Finn Johannson setlist:
1. Mountain
2. You Look Down on Me
3. Shituations
4. There Were Things that I Forgot About
5. Maybe
6. Bottle Opener Dog
7. 6 Pack
8. If this is Love
Miles Calder steps up solo, stripped back, and sets off with a Workman Song, we’ve heard this before, but now a single, and inspired by someone he met in the States with this very name, and a little Dylan like rambling blues, and we are eased into the Miles Calder voice, like an easy everyman. A touch of Lennon, but also many more. Easy, silky, soft, touching from a distance, tremors on the heartstrings of life, and there’s the temptation of Greener Grass always on the other side, a sense of addiction to cathartic release (maybe that’s what Finn is doing), but reality sets in at some regional airport, and then a new song about Living Alone which evokes Lennon Beatles, but then it’s an Autopilot Life the title song from the last album before we get an unexpected treat (to add to the expected ones) and a little Townes Van Zandt with No Place to Fall, which was the essence of Townes’ tragedy. And to close the opening set, another new song, a Real Connection, and as I close my eyes to listen, I can hear all four of the Traveling Wilburys' Vol 3, such is the diversity of his tone, and of course Vol 3 is without the late Roy, and I can’t find him, but the remaining four is not too shabby, I’m sure you will agree. Sam Scott is indeed bringing a sense of adventure to the boy.
A short break.
Finn Johannson is wearing a Dolly Parton T-shirt, and looking even more frisky, and just having a good time, and it’s refreshing, it’s almost unwoke, which is a tragedy to say, but as he joins Miles on stage for the second set, he brings a rock ‘n’ roll presence to the acoustic sedation and it’s just so much fun. We’re immediately Lost in a Dream and the reason Finn is there is immediately apparent with an eclectic and iconoclastic guitar which levitates the night to another stratosphere. Is he shit-faced? Who cares? No-one gets shot, no-one gets hurt, and in truth everyone joins in with the ebullience of the occasion and, shit, Isn’t that Better ? Outrageous guitar. And if at times it might seem like Finn is upstaging, it’s tempered by the fact that even Rohan joins in with the banter, the normally quiet, reserved and anonymous Rohan, our Wine Cellar host, and Miles is graciously complicit, and Lake Geneva rises over him and almost swamps, but no, the reason we are here is because Miles Calder writes amazing songs, and sings them amazingly well, and the fact that what might have been a more stripped back and solemn representation of these songs is hijacked by an eclectic guitar and a rock n roll hedonism in no way detracts from the talent of this man, one of our more underestimated and unheralded talents, and, there are too many words in this sentence but it’s just so much fun.

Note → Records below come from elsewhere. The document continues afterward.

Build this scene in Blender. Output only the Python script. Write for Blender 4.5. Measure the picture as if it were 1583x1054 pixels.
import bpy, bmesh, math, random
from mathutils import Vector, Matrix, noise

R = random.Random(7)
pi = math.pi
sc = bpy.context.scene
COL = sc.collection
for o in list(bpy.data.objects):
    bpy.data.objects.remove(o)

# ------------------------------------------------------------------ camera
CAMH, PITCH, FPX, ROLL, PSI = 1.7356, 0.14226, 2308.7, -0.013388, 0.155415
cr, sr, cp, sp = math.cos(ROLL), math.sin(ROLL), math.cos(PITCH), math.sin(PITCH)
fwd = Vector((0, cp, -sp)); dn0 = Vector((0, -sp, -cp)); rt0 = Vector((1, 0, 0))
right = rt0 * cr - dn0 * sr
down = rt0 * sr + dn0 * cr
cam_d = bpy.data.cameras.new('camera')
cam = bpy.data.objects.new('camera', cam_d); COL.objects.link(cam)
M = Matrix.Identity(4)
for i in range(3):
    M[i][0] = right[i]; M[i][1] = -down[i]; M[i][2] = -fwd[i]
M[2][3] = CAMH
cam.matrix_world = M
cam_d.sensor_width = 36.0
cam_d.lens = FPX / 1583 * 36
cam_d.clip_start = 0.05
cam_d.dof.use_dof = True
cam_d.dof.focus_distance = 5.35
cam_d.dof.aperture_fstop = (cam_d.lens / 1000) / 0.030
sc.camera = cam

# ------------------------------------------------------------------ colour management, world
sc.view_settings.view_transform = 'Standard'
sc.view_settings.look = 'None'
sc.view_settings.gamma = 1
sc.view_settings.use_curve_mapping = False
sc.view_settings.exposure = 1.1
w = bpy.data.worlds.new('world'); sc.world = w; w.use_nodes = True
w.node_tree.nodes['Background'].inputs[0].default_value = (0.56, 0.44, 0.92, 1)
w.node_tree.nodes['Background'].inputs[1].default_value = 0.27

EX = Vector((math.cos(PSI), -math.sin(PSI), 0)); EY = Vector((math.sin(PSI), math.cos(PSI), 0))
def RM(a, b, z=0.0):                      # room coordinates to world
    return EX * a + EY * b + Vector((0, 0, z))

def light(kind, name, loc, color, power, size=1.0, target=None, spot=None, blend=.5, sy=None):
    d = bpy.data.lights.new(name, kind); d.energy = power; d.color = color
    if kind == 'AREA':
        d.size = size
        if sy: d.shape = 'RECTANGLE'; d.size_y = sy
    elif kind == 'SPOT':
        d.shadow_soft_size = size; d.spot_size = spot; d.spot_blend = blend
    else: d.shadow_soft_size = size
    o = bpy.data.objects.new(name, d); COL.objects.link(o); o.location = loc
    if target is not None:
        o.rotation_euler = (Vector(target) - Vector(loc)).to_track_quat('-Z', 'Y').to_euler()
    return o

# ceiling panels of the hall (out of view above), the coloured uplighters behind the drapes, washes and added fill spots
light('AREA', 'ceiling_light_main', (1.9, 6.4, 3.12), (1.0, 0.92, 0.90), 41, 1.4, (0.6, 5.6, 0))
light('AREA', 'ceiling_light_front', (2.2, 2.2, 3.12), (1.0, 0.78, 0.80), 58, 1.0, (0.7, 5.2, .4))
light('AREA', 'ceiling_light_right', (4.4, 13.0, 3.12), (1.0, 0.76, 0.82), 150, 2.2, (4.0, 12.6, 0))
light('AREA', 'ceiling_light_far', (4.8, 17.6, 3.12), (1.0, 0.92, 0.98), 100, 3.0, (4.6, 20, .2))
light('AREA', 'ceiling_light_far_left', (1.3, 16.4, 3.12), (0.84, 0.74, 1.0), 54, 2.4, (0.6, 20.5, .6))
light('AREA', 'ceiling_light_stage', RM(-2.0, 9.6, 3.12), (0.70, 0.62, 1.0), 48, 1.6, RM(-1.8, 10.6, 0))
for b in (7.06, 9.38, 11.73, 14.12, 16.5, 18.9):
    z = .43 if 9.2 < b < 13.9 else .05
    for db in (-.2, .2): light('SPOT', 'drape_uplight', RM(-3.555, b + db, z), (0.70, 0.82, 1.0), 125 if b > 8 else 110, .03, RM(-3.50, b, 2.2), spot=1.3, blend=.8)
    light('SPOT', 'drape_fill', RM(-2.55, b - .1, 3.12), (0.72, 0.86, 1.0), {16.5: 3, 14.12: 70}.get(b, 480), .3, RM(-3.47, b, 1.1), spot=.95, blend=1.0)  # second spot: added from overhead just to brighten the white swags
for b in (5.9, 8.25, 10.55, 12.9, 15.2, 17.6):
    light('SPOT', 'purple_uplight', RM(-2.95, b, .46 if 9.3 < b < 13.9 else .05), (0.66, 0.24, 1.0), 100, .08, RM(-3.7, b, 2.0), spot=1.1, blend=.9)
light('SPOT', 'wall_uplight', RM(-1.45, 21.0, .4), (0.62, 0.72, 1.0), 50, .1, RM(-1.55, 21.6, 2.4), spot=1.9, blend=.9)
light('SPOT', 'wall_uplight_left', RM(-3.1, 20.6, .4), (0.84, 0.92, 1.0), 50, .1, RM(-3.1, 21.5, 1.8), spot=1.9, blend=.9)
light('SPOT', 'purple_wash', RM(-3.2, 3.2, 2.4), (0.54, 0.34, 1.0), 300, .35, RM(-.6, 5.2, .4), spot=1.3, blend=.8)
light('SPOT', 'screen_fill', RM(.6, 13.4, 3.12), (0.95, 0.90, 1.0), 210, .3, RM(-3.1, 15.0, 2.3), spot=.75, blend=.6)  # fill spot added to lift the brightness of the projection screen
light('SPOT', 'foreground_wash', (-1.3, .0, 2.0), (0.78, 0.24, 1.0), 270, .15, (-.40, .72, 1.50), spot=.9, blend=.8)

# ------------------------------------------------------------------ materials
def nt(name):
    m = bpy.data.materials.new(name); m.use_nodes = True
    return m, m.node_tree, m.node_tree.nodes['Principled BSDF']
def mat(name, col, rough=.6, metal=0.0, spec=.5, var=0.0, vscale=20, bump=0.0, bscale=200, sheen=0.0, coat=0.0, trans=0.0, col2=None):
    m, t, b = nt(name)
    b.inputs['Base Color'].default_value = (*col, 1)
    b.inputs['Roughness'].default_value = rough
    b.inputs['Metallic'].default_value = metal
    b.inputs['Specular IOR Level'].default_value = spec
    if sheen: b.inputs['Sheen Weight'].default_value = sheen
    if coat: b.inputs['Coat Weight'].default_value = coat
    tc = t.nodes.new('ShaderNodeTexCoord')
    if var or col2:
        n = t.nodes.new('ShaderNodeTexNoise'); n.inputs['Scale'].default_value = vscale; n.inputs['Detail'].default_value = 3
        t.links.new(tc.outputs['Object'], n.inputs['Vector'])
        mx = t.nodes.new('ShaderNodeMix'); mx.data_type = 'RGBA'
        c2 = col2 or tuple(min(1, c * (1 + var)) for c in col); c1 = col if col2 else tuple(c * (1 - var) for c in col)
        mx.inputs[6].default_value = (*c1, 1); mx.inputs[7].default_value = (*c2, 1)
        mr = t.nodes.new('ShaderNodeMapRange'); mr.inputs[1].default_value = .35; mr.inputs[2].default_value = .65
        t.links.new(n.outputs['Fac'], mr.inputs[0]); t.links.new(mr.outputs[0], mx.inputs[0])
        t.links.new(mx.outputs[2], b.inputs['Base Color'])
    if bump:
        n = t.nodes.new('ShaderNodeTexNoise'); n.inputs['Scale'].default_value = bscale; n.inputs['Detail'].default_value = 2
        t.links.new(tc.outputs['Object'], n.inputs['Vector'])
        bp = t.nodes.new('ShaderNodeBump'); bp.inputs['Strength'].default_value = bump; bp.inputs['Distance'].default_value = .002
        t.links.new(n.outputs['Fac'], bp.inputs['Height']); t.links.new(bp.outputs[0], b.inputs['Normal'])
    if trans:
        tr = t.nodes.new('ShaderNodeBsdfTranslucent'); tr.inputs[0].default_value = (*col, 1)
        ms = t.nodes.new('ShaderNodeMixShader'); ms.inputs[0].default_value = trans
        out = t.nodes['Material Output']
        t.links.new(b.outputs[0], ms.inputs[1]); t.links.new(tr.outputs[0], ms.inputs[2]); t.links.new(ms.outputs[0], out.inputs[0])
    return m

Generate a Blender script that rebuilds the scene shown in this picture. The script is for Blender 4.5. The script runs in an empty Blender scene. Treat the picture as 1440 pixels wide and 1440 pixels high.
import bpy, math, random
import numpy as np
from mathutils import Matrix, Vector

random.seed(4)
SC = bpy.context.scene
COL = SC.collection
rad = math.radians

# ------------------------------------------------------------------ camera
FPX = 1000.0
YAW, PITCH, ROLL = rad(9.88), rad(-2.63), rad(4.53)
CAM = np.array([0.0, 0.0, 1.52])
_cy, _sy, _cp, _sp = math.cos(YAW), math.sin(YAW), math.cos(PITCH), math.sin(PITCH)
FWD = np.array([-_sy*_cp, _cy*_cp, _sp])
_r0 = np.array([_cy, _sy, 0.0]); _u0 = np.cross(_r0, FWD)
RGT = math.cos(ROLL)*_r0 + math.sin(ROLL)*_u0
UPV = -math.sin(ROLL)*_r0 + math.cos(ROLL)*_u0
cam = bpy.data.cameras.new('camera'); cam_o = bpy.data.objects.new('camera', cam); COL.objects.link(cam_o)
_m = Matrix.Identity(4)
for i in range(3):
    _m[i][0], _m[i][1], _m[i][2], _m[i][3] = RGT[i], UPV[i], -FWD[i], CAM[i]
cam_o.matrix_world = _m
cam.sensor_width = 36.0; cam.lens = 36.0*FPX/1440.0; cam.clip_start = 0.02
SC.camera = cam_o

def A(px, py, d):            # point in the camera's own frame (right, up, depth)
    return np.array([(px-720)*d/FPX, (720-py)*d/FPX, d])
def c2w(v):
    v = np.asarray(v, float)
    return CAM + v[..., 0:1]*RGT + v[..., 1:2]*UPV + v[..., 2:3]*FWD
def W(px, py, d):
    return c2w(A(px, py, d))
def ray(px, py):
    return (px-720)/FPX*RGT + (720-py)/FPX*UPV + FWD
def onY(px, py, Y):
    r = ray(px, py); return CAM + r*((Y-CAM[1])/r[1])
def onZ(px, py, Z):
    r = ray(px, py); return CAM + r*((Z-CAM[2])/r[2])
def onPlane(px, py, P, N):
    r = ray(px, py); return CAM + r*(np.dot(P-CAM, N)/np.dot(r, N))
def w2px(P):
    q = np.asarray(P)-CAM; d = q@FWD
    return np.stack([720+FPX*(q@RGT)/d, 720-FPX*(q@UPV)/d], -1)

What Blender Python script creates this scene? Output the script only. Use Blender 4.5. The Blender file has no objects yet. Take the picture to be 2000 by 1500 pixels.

Pushing and Pulling is another new release, and I rest my case, and the audience agrees.
And the now fashionable encore in advance is enhanced by a request from the audience, someone in the know, to play that Bob Dylan song that Miles can’t remember until he plays it, and Tom Thumb’s Blues is a fitting conclusion to a very special night.
The problem is, you don’t get to experience these special moments unless you go. Or, in other words, if you make an effort, you get lucky. And I am so lucky I chose to go down to the Wine Cellar, on this night, and experience the magic of an unscripted night. Who cares about the rugby……
My last thought is that we haven’t yet seen the best of Miles Calder. I think the best is yet to come.
Miles Calder setlist:
1. Workman’s Song
2. Greener Grass
3. Living Alone
4. Autopilot Life
5. No Place to Fall (Townes Van Zandt)
6. Real Connection
7. Lost in a Dream
8. Take Me Back to How it Works
9. Isn’t That Better
10. Lake Geneva
11. Bad For Me
12. Pushing and Pulling
13. Tom Thumb's Blues
Miles Calder has been busy waking up from unconscious monotony and has a striking new single to show for it. Almost four years since the folk-tinged releases as Miles Calder & The Rumours and his time living in New York City and Geneva, Miles has emerged with a revived sound and a new band. His new sound evokes early-70's Lennon as much as contemporaries like Kevin Morby and Father John Misty.